Diocese of the Holy Cross


The Diocese of the Holy Cross (DHC) is a constituent diocese of the Anglican Catholic Church, a continuing Anglican church body in the United States. Unlike most dioceses, it is not geographically defined.[1]

The DHC was formed by clergy and parishes belonging to the Anglican Province of Christ the King (APCK).On March 5, 2003, Ash Wednesday, the Diocese of the Holy Cross seceded from the Anglican Province of Christ the King over questions surrounding the successor of Robert S. Morse, James Provence, following a disagreement with the APCK over the election of a divorced and remarried priest to be a bishop in the church.[2][3]

The diocese's founding bishop, Robert Waggener, unsuccessfully sought to lead the diocese into the Eastern Orthodox Church. Meeting with little support, Waggener left Anglicanism to become a Western-Rite Orthodox priest in the Antiochian Orthodox Christian Archdiocese of North America.[4]

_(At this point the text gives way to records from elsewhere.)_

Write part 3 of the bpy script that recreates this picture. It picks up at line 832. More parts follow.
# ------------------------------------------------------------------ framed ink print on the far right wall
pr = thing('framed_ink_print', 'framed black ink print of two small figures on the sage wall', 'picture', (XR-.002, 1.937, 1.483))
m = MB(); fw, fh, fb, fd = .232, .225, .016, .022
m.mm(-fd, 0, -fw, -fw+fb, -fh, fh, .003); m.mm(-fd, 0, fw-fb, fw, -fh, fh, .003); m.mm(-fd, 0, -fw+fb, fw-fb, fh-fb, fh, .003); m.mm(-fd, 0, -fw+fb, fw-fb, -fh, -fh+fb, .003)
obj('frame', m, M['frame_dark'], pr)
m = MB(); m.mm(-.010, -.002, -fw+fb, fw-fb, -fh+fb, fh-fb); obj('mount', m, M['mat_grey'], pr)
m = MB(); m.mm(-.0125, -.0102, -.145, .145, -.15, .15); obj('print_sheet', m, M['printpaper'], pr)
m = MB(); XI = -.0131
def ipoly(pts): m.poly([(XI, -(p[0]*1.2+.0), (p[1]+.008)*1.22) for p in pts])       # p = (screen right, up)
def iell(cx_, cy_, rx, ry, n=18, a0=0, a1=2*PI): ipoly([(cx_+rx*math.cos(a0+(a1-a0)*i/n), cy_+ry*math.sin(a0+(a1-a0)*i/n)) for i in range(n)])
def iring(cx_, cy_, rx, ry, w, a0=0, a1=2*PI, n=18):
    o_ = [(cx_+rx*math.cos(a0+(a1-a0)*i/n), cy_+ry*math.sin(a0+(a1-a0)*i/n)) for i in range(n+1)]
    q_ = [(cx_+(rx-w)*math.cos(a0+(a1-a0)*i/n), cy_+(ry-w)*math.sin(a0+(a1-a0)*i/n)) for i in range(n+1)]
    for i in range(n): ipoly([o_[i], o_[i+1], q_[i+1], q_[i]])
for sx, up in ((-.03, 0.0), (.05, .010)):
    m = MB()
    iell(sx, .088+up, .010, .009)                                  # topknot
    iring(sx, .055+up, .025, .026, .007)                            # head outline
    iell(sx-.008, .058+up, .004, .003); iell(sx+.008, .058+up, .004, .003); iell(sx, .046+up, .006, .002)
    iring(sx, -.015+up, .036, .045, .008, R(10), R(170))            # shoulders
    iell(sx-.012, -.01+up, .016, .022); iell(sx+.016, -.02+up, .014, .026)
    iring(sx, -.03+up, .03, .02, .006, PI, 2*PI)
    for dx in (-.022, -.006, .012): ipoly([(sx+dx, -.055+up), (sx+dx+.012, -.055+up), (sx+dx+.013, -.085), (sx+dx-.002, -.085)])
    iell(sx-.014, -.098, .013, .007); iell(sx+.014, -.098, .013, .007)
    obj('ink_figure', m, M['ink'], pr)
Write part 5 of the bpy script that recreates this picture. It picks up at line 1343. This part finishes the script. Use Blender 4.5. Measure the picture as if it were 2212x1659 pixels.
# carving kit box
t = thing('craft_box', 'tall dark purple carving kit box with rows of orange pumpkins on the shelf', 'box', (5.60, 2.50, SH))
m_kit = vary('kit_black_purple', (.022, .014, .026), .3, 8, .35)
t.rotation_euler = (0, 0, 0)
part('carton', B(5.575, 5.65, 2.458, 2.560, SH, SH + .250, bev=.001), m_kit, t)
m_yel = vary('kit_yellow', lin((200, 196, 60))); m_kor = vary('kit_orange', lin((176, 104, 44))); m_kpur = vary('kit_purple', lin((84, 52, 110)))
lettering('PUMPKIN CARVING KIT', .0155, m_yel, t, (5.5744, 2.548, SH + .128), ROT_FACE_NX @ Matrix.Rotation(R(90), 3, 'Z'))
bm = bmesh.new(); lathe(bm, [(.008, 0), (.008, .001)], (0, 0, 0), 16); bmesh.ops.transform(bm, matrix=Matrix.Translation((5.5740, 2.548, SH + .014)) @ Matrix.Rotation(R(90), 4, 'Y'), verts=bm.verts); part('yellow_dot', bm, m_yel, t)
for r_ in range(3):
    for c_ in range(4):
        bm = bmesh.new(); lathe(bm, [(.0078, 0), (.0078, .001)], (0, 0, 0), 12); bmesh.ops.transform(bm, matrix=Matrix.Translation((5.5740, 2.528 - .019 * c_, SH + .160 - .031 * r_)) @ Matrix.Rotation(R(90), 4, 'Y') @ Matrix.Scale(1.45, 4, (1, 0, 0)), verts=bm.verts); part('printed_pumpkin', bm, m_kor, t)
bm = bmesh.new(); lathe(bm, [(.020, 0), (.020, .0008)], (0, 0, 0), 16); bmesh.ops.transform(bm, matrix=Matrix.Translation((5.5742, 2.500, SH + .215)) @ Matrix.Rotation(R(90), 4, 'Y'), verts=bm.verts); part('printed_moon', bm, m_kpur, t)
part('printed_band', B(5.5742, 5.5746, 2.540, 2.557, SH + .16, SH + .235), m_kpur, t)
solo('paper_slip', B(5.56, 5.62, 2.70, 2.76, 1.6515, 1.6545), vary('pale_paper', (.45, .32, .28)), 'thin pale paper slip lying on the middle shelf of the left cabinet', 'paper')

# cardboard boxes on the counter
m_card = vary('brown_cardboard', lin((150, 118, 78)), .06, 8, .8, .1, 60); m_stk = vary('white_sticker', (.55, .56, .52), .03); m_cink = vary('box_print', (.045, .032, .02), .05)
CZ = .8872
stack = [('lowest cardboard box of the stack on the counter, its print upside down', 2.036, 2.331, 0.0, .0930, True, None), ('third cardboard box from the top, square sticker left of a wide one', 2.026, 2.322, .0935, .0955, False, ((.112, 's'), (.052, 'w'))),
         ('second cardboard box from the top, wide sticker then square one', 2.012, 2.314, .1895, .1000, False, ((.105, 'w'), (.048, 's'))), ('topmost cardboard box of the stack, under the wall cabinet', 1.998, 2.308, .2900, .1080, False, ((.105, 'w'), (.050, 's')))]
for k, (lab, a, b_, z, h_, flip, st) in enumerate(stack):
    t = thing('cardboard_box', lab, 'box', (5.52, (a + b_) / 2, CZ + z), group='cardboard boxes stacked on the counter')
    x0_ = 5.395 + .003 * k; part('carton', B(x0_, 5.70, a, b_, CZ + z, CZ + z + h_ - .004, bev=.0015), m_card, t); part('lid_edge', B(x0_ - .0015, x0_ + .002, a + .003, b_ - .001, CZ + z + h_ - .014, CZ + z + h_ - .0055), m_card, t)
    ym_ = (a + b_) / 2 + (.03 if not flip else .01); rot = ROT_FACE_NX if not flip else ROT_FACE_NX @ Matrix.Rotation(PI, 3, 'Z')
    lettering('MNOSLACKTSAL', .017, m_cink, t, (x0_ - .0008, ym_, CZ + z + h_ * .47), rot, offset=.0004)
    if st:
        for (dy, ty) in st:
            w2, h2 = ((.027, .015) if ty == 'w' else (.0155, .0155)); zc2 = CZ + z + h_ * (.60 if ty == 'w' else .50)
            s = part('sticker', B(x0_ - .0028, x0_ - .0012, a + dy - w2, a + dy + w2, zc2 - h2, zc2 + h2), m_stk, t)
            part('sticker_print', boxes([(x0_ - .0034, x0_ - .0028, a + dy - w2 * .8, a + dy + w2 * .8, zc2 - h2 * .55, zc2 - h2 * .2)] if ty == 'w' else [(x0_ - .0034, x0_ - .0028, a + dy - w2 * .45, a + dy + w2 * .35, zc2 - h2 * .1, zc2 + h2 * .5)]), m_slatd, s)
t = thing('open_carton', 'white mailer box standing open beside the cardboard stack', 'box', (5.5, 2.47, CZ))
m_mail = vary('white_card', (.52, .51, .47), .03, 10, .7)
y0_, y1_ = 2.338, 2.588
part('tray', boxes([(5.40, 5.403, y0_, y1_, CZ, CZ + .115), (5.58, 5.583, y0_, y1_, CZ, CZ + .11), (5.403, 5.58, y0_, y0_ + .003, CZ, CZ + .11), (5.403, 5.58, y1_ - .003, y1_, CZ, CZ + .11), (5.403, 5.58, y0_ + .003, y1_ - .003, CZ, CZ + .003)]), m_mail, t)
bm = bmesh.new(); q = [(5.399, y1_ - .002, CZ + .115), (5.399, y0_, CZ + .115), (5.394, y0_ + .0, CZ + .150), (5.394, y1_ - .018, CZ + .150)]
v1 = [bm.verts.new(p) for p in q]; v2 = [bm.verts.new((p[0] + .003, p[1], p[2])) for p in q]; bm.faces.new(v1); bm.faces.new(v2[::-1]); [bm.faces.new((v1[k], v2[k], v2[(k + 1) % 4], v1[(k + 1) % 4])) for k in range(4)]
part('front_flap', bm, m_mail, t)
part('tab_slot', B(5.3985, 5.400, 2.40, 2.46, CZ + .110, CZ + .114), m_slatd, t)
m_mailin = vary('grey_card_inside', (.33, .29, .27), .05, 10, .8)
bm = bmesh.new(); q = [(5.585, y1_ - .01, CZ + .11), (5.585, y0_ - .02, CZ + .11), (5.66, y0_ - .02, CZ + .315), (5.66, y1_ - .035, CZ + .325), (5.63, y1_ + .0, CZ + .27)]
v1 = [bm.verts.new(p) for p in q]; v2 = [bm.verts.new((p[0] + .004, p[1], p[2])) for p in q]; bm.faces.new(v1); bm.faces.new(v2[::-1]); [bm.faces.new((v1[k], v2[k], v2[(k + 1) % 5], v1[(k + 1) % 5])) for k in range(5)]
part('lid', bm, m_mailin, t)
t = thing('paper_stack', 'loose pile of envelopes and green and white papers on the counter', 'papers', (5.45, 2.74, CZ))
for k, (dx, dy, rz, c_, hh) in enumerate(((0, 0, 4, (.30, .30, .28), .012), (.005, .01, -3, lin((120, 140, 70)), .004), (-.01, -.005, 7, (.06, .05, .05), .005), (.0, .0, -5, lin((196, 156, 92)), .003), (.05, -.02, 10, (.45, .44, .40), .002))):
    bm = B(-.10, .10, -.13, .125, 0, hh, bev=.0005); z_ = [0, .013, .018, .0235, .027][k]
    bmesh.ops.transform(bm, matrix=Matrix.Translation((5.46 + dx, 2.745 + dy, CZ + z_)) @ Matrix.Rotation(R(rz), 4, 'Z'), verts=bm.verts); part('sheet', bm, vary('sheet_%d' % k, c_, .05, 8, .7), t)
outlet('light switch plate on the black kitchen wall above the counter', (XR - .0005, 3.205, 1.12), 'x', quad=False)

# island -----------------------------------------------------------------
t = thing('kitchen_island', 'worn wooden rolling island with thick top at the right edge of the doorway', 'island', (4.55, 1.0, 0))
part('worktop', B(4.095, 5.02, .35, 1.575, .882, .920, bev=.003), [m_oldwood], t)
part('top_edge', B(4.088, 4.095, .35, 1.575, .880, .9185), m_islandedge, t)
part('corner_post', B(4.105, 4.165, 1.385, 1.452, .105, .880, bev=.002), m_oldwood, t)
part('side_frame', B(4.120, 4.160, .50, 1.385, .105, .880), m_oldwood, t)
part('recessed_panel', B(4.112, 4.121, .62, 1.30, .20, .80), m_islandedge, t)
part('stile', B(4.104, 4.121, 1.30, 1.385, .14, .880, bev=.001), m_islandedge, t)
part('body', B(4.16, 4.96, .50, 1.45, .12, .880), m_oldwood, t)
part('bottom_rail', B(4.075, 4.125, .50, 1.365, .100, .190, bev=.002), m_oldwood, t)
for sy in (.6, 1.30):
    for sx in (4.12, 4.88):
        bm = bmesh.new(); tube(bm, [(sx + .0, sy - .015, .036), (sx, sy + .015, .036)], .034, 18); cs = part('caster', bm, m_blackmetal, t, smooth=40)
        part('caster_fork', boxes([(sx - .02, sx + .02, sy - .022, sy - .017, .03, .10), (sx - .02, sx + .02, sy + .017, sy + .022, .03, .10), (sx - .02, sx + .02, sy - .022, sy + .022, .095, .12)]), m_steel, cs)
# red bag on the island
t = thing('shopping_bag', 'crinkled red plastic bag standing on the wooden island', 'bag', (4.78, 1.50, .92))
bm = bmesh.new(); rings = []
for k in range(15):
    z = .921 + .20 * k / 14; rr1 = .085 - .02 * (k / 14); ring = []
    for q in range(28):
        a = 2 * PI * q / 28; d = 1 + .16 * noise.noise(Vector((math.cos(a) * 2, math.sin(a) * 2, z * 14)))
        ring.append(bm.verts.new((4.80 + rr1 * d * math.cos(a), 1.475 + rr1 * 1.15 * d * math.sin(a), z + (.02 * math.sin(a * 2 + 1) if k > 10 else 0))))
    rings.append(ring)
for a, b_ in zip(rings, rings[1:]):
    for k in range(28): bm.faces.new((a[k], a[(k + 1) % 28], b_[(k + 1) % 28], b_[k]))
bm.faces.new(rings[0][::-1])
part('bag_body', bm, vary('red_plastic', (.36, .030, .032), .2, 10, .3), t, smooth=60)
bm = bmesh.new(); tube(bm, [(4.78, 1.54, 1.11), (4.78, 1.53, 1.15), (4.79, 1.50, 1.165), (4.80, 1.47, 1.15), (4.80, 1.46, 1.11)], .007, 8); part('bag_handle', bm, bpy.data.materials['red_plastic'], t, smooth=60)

The DHC became a member of the Federation of Anglican Churches in the Americas,[5][6] of Forward in Faith UK, and maintains friendly relations with other continuing churches.[7]

In response to the Apostolic Constitution for a Personal Ordinariate, Bishop Paul Hewett characterized the initiative as "generous, courageous, creative and unprecedented" but determined that the offer needed careful discernment and that it should not be a distraction from "the vital work of setting our own house in order."[8]

In January 2016, the Anglican Catholic Church, the Anglican Church in America, the Anglican Province of America, and the Diocese of the Holy Cross reached a formal accord. Forming the Anglican Joint Synods, a "Group of 4" churches, called the G-4, pursuing eventual corporate unity.[9]